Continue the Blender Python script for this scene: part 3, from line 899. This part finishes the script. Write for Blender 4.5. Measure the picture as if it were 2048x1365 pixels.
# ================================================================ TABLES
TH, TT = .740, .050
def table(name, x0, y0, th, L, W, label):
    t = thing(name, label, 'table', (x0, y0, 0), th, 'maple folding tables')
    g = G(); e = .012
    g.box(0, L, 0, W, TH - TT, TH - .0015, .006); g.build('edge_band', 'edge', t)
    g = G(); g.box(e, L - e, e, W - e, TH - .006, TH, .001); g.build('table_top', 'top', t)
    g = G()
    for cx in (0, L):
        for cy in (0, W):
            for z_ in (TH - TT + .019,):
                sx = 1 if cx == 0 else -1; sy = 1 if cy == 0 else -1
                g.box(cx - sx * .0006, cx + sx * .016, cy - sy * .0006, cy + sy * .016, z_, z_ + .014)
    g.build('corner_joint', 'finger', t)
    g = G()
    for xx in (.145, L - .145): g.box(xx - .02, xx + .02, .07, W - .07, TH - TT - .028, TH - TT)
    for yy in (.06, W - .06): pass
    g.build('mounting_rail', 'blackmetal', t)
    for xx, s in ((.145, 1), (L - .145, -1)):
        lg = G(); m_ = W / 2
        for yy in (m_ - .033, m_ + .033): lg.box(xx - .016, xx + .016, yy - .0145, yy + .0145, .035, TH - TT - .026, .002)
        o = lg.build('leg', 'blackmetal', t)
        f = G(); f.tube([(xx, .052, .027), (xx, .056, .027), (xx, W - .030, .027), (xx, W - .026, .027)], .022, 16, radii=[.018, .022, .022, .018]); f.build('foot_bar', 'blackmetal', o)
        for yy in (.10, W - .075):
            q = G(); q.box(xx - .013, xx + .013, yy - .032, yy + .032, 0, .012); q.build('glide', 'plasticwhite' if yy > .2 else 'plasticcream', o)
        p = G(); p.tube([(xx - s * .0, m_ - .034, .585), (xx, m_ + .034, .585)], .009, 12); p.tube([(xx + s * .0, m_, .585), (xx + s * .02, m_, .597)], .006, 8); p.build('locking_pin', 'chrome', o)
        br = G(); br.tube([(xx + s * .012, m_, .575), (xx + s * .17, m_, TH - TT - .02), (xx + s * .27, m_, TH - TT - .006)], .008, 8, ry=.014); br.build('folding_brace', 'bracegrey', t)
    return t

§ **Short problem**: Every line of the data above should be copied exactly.

§ **Solution to the exercise**:
Continue the Blender Python script for this scene: part 3, from line 899. This part finishes the script. Write for Blender 4.5. Measure the picture as if it were 2048x1365 pixels.
# ================================================================ TABLES
TH, TT = .740, .050
def table(name, x0, y0, th, L, W, label):
    t = thing(name, label, 'table', (x0, y0, 0), th, 'maple folding tables')
    g = G(); e = .012
    g.box(0, L, 0, W, TH - TT, TH - .0015, .006); g.build('edge_band', 'edge', t)
    g = G(); g.box(e, L - e, e, W - e, TH - .006, TH, .001); g.build('table_top', 'top', t)
    g = G()
    for cx in (0, L):
        for cy in (0, W):
            for z_ in (TH - TT + .019,):
                sx = 1 if cx == 0 else -1; sy = 1 if cy == 0 else -1
                g.box(cx - sx * .0006, cx + sx * .016, cy - sy * .0006, cy + sy * .016, z_, z_ + .014)
    g.build('corner_joint', 'finger', t)
    g = G()
    for xx in (.145, L - .145): g.box(xx - .02, xx + .02, .07, W - .07, TH - TT - .028, TH - TT)
    for yy in (.06, W - .06): pass
    g.build('mounting_rail', 'blackmetal', t)
    for xx, s in ((.145, 1), (L - .145, -1)):
        lg = G(); m_ = W / 2
        for yy in (m_ - .033, m_ + .033): lg.box(xx - .016, xx + .016, yy - .0145, yy + .0145, .035, TH - TT - .026, .002)
        o = lg.build('leg', 'blackmetal', t)
        f = G(); f.tube([(xx, .052, .027), (xx, .056, .027), (xx, W - .030, .027), (xx, W - .026, .027)], .022, 16, radii=[.018, .022, .022, .018]); f.build('foot_bar', 'blackmetal', o)
        for yy in (.10, W - .075):
            q = G(); q.box(xx - .013, xx + .013, yy - .032, yy + .032, 0, .012); q.build('glide', 'plasticwhite' if yy > .2 else 'plasticcream', o)
        p = G(); p.tube([(xx - s * .0, m_ - .034, .585), (xx, m_ + .034, .585)], .009, 12); p.tube([(xx + s * .0, m_, .585), (xx + s * .02, m_, .597)], .006, 8); p.build('locking_pin', 'chrome', o)
        br = G(); br.tube([(xx + s * .012, m_, .575), (xx + s * .17, m_, TH - TT - .02), (xx + s * .27, m_, TH - TT - .006)], .008, 8, ry=.014); br.build('folding_brace', 'bracegrey', t)
    return t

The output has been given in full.